La stand up comedy.
Quella cosa che fa ridere ma anche riflettere (questa frase è una specie di mantra che si sente spesso nell’ambiente. Segnatela bene perché non ha nessuna importanza con l’articolo).
A mio avviso, quello che sta alla base di questa forma di comicità – ancora un po’ tenuta a distanza dal pubblico italiano – sono gli open-mic. Ne abbiamo già parlato in un articolo passato – probabilmente non è vero, ma mi dà un tono scriverlo – ma per sicurezza scrivo che:
Un open mic è l’arena in cui i comici, inseriti in uno slot temporale che va solitamente tra i cinque e i dieci minuti, provano, testano, rodano i loro pezzi per migliorare sempre di più. In Italia non vengono pagati e il tutto può essere una gioiosa passeggiata come un bagno di sangue antirughe.

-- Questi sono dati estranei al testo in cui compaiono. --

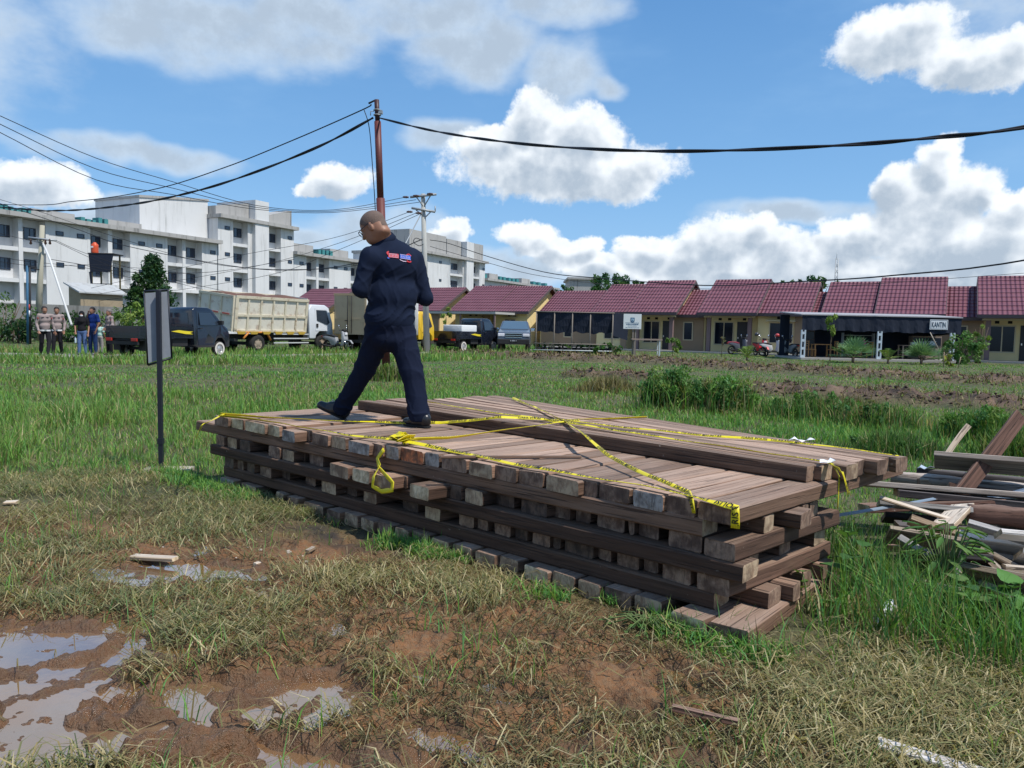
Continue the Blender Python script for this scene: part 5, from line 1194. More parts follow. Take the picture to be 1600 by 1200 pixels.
def dump_truck():
    hd = RAD(61); cr = P(364, 500, 33.0); loc = (cr.x-1.0*math.sin(hd), 33.0+1.0*math.cos(hd), 0.05)
    t = thing('dump_truck', 'white dump truck with rusty ribbed tipper body facing right on the road', 'dump truck', loc, hd)
    cab = MB().prism([(4.62, 0.60), (4.62, 2.02), (4.80, 2.26), (5.75, 2.26), (6.02, 2.12), (6.22, 1.35), (6.26, 0.62), (6.1, 0.52), (5.98, 0.52), (5.94, 0.78), (5.74, 0.96), (5.30, 0.96), (5.06, 0.78), (5.02, 0.60)], -1.0, 1.0).build('cab', PAINT_WHT, t)
    tumble(cab, 1, 1.3, 2.26, 0.10); soften(cab, 0.06, 3)
    for s in (-1, 1):
        d = side_panel(t, 'door', [(5.0, 1.0), (5.0, 2.08), (5.82, 2.08), (6.08, 1.36), (6.08, 0.66), (6.02, 0.66), (5.97, 0.84), (5.78, 1.0)], 1.0, 1.3, 2.26, 0.10, s, PAINT_WHT, 0.008)
        side_panel(d, 'window', [(5.10, 1.50), (5.10, 2.0), (5.78, 2.0), (5.97, 1.40), (5.8, 1.30)], 1.0, 1.3, 2.26, 0.10, s, GLASS, 0.018)
        MB().box(5.04, 5.16, s*1.015-0.02, s*1.015+0.02, 1.16, 1.34, bev=0.01).build('handle', CHASSIS, d)
        m = MB(); m.tube([(6.1, s*0.95, 1.9), (6.35, s*1.22, 1.85), (6.35, s*1.22, 1.2)], 0.015, 5); m.box(6.30, 6.36, s*1.22-0.09, s*1.22+0.09, 1.35, 1.75, bev=0.02); m.build('mirror', CHASSIS, t)
        MB().box(6.16, 6.275, s*0.72-0.16, s*0.72+0.16, 0.72, 0.90, bev=0.02).build('headlight', LAMP_W, t)
    quad_panel(t, 'windscreen', [(6.035, -0.84, 2.04), (6.035, 0.84, 2.04), (6.215, 0.92, 1.38), (6.215, -0.92, 1.38)], GLASS)
    # tipper body, leaning a little with the load
    RM = Matrix.Translation((0, -1.0, 0.92)) @ Matrix.Rotation(RAD(6.5), 4, 'X') @ Matrix.Translation((0, 1.0, -0.92))
    W = 1.1; b = MB(); L = 4.32; z0, z1 = 0.92, 2.46
    def BX(*a, mi=0): b.box(a[0], a[1], a[2]+0.1, a[3]+0.1, a[4], a[5], mi=mi, M=RM)
    BX(0, L, -W, -W+0.04, z0, z1); BX(0, L, W-0.04, W, z0, z1); BX(L-0.05, L, -W+0.04, W-0.04, z0, z1+0.06); BX(0.0, L-0.05, -W+0.04, W-0.04, z0, z0+0.04)
    for s in (-1, 1):
        y0, y1 = (-W-0.05, -W) if s < 0 else (W, W+0.05)
        BX(0.0, L, y0-(0.02 if s < 0 else 0), y1+(0.02 if s > 0 else 0), z1-0.10, z1+0.02, mi=1); BX(0.0, L, y0, y1, z0+0.66, z0+0.76, mi=1); BX(0, L, y0, y1, z0-0.02, z0+0.08, mi=1)
        BX(-0.02, 0.14, y0-0.02 if s < 0 else y0, y1 if s < 0 else y1+0.02, z0+0.08, z1-0.1, mi=1); BX(L-0.14, L, y0, y1, z0+0.08, z1-0.1, mi=1)
        for k in range(1, 6):
            x = k*L/6; BX(x-0.045, x+0.045, y0, y1, z0+0.76, z1-0.10, mi=1); BX(x-0.045, x+0.045, y0, y1, z0+0.08, z0+0.66, mi=1)
    b.build('tipper_body', [RUSTED, CREAM], t)
    g = MB()
    g.box(-0.05, -0.01, -W+0.1, W+0.1, z0, z1, M=RM)
    for y in (-W, -0.37, 0.37, W-0.1): g.box(-0.10, -0.05, y+0.1, y+0.2, z0+0.1, z1-0.1, M=RM, mi=1)
    for zz in (z0, z0+0.68, z1-0.1): g.box(-0.11, -0.05, -W+0.1, W+0.1, zz, zz+0.1, M=RM, mi=1)
    gt = g.build('tailgate', [RUSTED, CREAM], t)
    for y in (-0.7, 0.0, 0.7): MB().box(-0.125, -0.111, y-0.12, y+0.32, z0+0.70, z0+0.76, M=RM).build('reflector', mat('red_reflector', (0.5, 0.08, 0.05), 0.4), gt)
    ld = MB(); n = 12; V = []
    for i in range(n+1):
        for j in range(5):
            V.append(RM @ Vector((0.03+i*(L-0.1)/n, -W+0.15+j*(2*W-0.1)/4, z1-0.06+0.15*math.sin(j/4*math.pi)*(0.7+0.3*math.sin(i*1.3)))))
    ld.addm(V, [(i*5+j, (i+1)*5+j, (i+1)*5+j+1, i*5+j+1) for i in range(n) for j in range(4)]); ld.build('load', mat('brown_load', (0.13, 0.065, 0.045), 0.95, var=0.3, vscale=6), t)
    sk = MB()
    for k in range(6): x = k*L/6+0.12; sk.prism([(x, z0+0.02), (x+0.5, z0+0.02), (x+0.42, z0-0.10), (x+0.08, z0-0.10)], -W+0.1-0.11, -W+0.1-0.07, M=RM)
    sk.build('skirt_plate', mat('mustard_paint', (0.5, 0.33, 0.05), 0.6), t)
    ch = MB(); ch.box(0.2, 6.0, -0.42, -0.30, 0.56, 0.80); ch.box(0.2, 6.0, 0.30, 0.42, 0.56, 0.80); ch.box(0.1, 0.3, -0.95, 0.95, 0.5, 0.62); ch.box(1.2, 1.5, -0.7, 0.7, 0.32, 0.46); ch.box(5.3, 5.6, -0.7, 0.7, 0.32, 0.46); ch.box(2.4, 4.3, -0.6, 0.6, 0.5, 0.85)
    ch.box(4.3, 4.6, -0.85, 0.85, 0.6, 1.9); ch.build('chassis', CHASSIS, t)
    r_ = MB()
    for zz in (0.40, 0.60, 0.80): r_.box(2.25, 4.45, -1.08, -1.03, zz, zz+0.05)
    r_.build('side_rail', GREYW, t)
    fr = MB(); fr.tube([(0.55, -1.02, 0.62), (0.85, -1.02, 0.90), (1.85, -1.02, 0.90), (2.10, -1.02, 0.55)], 0.05, 6); fr.box(0.62, 1.95, -1.06, -0.70, 0.88, 0.93); fr.build('mudguard', ORNG, t)
    for s in (-1, 1):
        wheel(t, 1.35, s*0.86, 0.39, 0.42, RIMDIRT); wheel(t, 5.50, s*0.86, 0.39, 0.2, RIMDIRT)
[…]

Chi fa da collante a tutte queste persone che praticano comicità?
L’MC, che non sta per Milano Centrale, né Morte Certa e nemmeno per Meridionali Circoncisi (eh, lo so, mi sono rovinato la battuta nel titolo), ma bensì Mastro Cerimoniere. Che cazzo centra tutto ciò con te che stavi tranquillamente mangiando un gelato al fruttosio? Perché è quello che faccio io. Zan zan zaraaaaaa!
[Nota a parte: ci sono delle volte che, mentre scrivo un articolo ritenuto semplice, capisco che mi sono infilato in una cosa lunghissima e mi pento di averlo iniziato. Questa è una di quelle volte.]
Io e il collettivo di cui faccio parte, i Li Evito Male, creiamo queste serate open-mic perché a Genova non ce ne sono e noi non ci possiamo impratichire bene come comici a far (quasi) ridere.
“Ma Gimmi! Ma se hai detto…”
Ma sempre a rompere i coglioni sei tu? Ho fatto anche la nota per dire che che già sarà lungo ‘sto articolo portatore di tristezza e mi vieni a interrompere?! Ci manchi tu!
Sì, è vero. Io spesso non porto un pezzo, perché preferisco – e qui entriamo nel cuore dell’articolo – fare da MC. Perché, come forse si intuisce, io vorrei imparare a muovere su un palco a trecentocinquantanove gradi (sono realistico) e fidati, e dico fidati, quando ti dico che è mille volte più difficile fare l’MC che portare un pezzo… anche se probabilmente ci sarà chi mi smentirà perché è abbastanza soggettivo.
Mettersi nei panni moto stretti di un presentatore ti porta in una dimensione che, tirando a caso, chiunque salga su un palco dovrebbe provare. La mente, se non pronta e preparata a dovere, entra in una doppia bolla in cui, fra le due, c’è una nebbia confusionaria. È come se vedessi le persone davanti a te e allo stesso tempo il tuo raggio visivo si riducesse fino a due metri di diametro. Come se Dearedevil si orientasse non con l’udito, ma con l’olfatto e gli puzzassero le ascelle.
Inoltre, questa roba che comincia a insediarti la mente come un senzatetto che un tetto ha trovato (il tuo), non è una cosa che inizia la fai e finisce. Perché alla fine di ogni comico dovrai risalire ed essa ti porterà a dimenticarti che sei il fottutissimo MC e prende di nuovo sottogamba.
Terrificante vero?
Lo è, lo è. Però – e con questo ti lascio – qualcosa dentro di me, fra il masochismo e un lego che ho ingoiato da piccolo, c’è qualcosa che mi dice impara a tenere quel palco e tutto il resto sarà una cazzata. E io bramo riuscire a cavalcare quell’onda, scoppiare le due bolle, smettere di vomitare prima dopo e durante l’esibizione per diventare bravissimo in quello che voglio e vorrò fare.
Ti è piaciuta questa carica d’ottimosmo?
Anche a me.
Cia’!
P.S: Visto che bravo son stato che non ho mai usato una battuta a tormentone?